The fourteenth issue of Almost Island, bridging oceans and histories:

Aditi Machado rethinks translation as a (kind of) water-diviner’s search for the prehistoric past – and latent present – of the sentence.

Claiming neither “insider” nor “outsider”, Michael Scharf explores a horizon of the everyday beyond what used to be called the “postcolonial”: the gritty-gentle language of what it means to commit.

Jee Leong Koh demonstrates a more robust haibun, firmly planted in English language, with fiction and wonderful wit.

In excerpts from his remarkable, forthcoming Pitch Lake, Andre Bagoo salts and silts his landscape, leaving space for the thoughts to rush in.

Strobed, tantalizing glimpses from Jeffrey Yang’s next book, with poems that chart different lyrical directions, in a music that’s never less than exquisite, raising the stakes for what humble language can aspire to.

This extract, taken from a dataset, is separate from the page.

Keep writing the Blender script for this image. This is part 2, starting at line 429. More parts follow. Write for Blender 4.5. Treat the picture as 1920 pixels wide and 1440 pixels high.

Hovering, as his work often does, in the space between collection and recollection, Arun Sagar’s “A Walk on the Ridge” – from his forthcoming second book of poems – meticulously leaves the “dust visible in a column of sunlight”.

The great Bengali modernist poet Jibanananda Das is reasonably well known in English; and

still we’re more than grateful to Souradeep Roy’s ongoing and indisputably lively translations – perhaps the best thus far – that help us look at him again, and more closely.

And finally, the work of two Indian authors who deserve a lot more attention than they received in their lifetimes:

Reshma Aquil’s poems, inward looking and austere, homing in on moments of “fragility holding up against so much energy.”

And a “lost” story from the singular imagination of Vilas Sarang, his keen eye for absurdity and existential dread here trained towards the sea, that “perfect place for ghosts and demons to materialise.”